Hotels and Tipping

Hotels. They get on my tits at times. Last night I stopped in a certain hotel at Manchester Airport. Although it has a very posh name it really, really doesn’t live up to it. This particular chain of hotels is usually fantastic, but the one at Manchester Airport is a 1970’s relic with furniture and a sweet bleachy smell to match. The furniture is brown and chipped, the wallpaper is a mouldy green colour and for some strange reason they’ve decided to use the thinnest glass possible for the windows … never a good idea when you’re virtually underneath a runway.

The exterior of this particular hotel – which is neatly tucked behind far better and more glamorous ones – looks like a block of cheap council flats built sometime in 1973. It’s had a “recently refurbished entrance and bar area”, which – if we’re honest – isn’t too important unless you decide to sleep in the reception. Sure – the front of the hotel looks alright, but once you peer out of your room it feels like you’re trapped in a concrete shed.

Anyhow, we decide to get room service and some geezer decides about 45 minutes later to appear with the food. He’s obviously tried to get sympathy by wiping his hands on my beer glass and mopping his brow to try and fool us into how hard he was working. Arse. My arse. He then almost leaped at me when I got up to check the food – he was after a tip. Now, I’ve stopped in many hotels across the world and I know that there’s various different rules about tipping. New York, for example, is a place where you simply must tip everyone with some sort of note. Give them change (as I found out to my cost when we ran out of cash) and they’ll look you up and down like you’ve just shot their mother.

So I can understand it in some places, especially where the staff are given low wages and rely on tips to see them through. However I’ve never really tipped in the UK unless I’ve seen someone doing something worth tipping. If we go out for a meal and the waitress / waiter is quick, helpful, happy and friendly then they’ll get a good tip. If they’re not, they won’t.

At the end of the day I know that here in the UK there’s a minimum wage and I know that people like this guy have obviously got a good thing going with lots of wealthy business-men / reps giving five or ten quid tips with their expenses. Me ? Well, I’m paying my own way, so I’m a tight arse at times :).

So it annoyed me slightly when he stood in the middle of the room saying, “Is .. err.. that it then?”

Yes, I’m thinking… sod off now.. I want my chips.

Is it me ? I’ll be the first one to apologise if I’m wrong here but this guy is obviously getting tipped well in every room – and this is a fairly big hotel with 300 rooms. Even if he only gets ….. say…. 30 people ordering room service with an average tip of 3 quid in his shift then that’s a nice 90 quid in his back pocket on top of his daily wage.

What has he done for this ? He’s gone into the kitchen with a trolley, put the plates on the trolley, walked to the lift, pressed a button, pushed the trolley to the room and then knocked on the door?

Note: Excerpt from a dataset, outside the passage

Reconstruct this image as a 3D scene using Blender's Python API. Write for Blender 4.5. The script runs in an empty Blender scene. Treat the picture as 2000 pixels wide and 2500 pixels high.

I gave him 2 quid in the end. Stuff it, and he didn’t seem pleased with that. I couldn’t give a stuff. Will the cleaners be getting a tip for cleaning the room ? Will the cleaners hang around for a tip for taking that tray off the table ? Will they get a tip for putting it on their trolley and taking it back downstairs again ?

No, they don’t.

So tell me why I have to give some guy in a suit a tip for bringing me food, when the people who seem to work the hardest get no tip? I’d rather tip the cleaners – they probably need the money more than “Mr. Pushy Waiter Man”. I doubt I’ll see him take his tip and share it out amongst everyone else.